For a closed surface, one can unambiguously define the direction of the vector \(\vec A\) (or \(d\vec A\)) as the direction that it is perpendicular to the surface and points towards the outside. Thus, the sign of the flux out of a closed surface is meaningful. The flux will be positive if there is a net number of field lines exiting the volume defined by the surface (since \(\vec E\) and \(\vec A\) will be parallel on average) and the flux will be negative if there is a net number of field lines entering the volume (as \(\vec E\) and \(\vec A\) will be anti-parallel on average). The flux through a closed surface is thus zero if the number of field lines that enter the surface is the same as the number of field lines that exit the surface.

When calculating the flux over a closed surface, we use a different integration symbol to show that the surface is closed:

\[\begin{aligned} \Phi_E=\oint \vec E\cdot d\vec A\end{aligned}\]
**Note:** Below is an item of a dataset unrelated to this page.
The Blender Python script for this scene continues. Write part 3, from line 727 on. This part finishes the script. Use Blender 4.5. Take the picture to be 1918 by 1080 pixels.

which is the same integration symbol that we used for indicating a path integral when the initial and final points are the same (see for example Section 8.1).

Exercise \(\PageIndex{2}\)

Figure \(\PageIndex{4}\): A non-uniform electric field flowing through an irregularly shaped closed surface.

A non-uniform electric field \(\vec E\) flows through an irregularly-shaped closed surface, as shown in Figure \(\PageIndex{4}\). The flux through the surface is

positive.
zero.
negative.

Answer

Example \(\PageIndex{3}\)

A negative electric charge, \(-Q\), is located at the origin of a coordinate system. Calculate the flux of the electric field through a spherical surface of radius, \(R\), that is centerd at the origin.

Solution

Figure \(\PageIndex{5}\) shows the spherical surface of radius, \(R\), centerd on the origin where the charge \(-Q\) is located.

Figure \(\PageIndex{5}\): Calculating the flux through a spherical surface.

At all points along the surface, the electric field has the same magnitude:

\[\begin{aligned} E=\frac{1}{4\pi\epsilon_0}\frac{Q}{R^2}\end{aligned}\]

as given by Coulomb’s law for a point charge. Although the vector, \(\vec E\), changes direction everywhere along the surface, it always makes the same angle (-180) with the corresponding vector, \(d\vec A\), at any particular location. Indeed, for a point charge, the electric field points in the radial direction (inwards for a negative charge) and is thus perpendicular to the spherical surface at all points. Since the surface is closed, the vector, \(d\vec A\), points outwards anywhere on the surface. Thus, at any point on the surface, we can evaluate the flux through an infinitesimal area element, \(d\vec A\):

\[\begin{aligned} d\Phi_E=\vec E\cdot d\vec A=EdA\cos(-180^{\circ})=-EdA\end{aligned}\]

where the overall minus sign comes from the fact that, \(\vec E\), and, \(d\vec A\), are anti-parallel. The total flux through the spherical surface is obtained by summing together the fluxes through each area element:

\[\begin{aligned} \Phi_E=\oint d\Phi_E=\oint -EdA=-E\oint dA=-E(4\pi R^2)\end{aligned}\]

where we factored, \(E\), out of the integral, since the magnitude of the electric field is constant over the entire surface (a constant distance \(R\) from the charge). In the last equality, we recognized that, \(\oint dA\), simply means “sum together all of the areas, \(dA\), of the surface elements”, which gives the total surface area of the sphere, \(4\pi R^2\). The flux through the spherical surface is negative, because the charge is negative, and the field lines point towards \(-Q\).

Using the value that we obtained for the magnitude of the electric field from Coulomb’s Law, the total flux is given by:

\[\begin{aligned} \Phi_E=-E(4\pi R^2)=-\frac{1}{4\pi\epsilon_0}\frac{Q}{R^2}(4\pi R^2)=-\frac{Q}{\epsilon_0}\end{aligned}\]

which, surprisingly, is independent of the radius of the spherical surface. Note that we used \(\epsilon_0\) instead of Coulomb’s constant, \(k\), since the result is cleaner without the extra factor of \(4\pi\).

Discussion

In this example, we calculated the flux of the electric field from a negative point charge through a spherical surface concentric with the charge. We found the flux to be negative, which makes sense, since the field lines go towards a negative charge, and there is thus a net number of field lines entering the spherical surface. Perhaps surprisingly, we found that the total flux through the surface does not depend on the radius of the surface! In fact, that statement is precisely Gauss’ Law: the net flux out of a closed surface depends only on the amount of charge enclosed by that surface (and the constant, \(\epsilon_0\)). Gauss’ Law is of course more general, and applies to surfaces of any shape, as well as charges of any shape (whereas Coulomb’s Law only holds for point charges).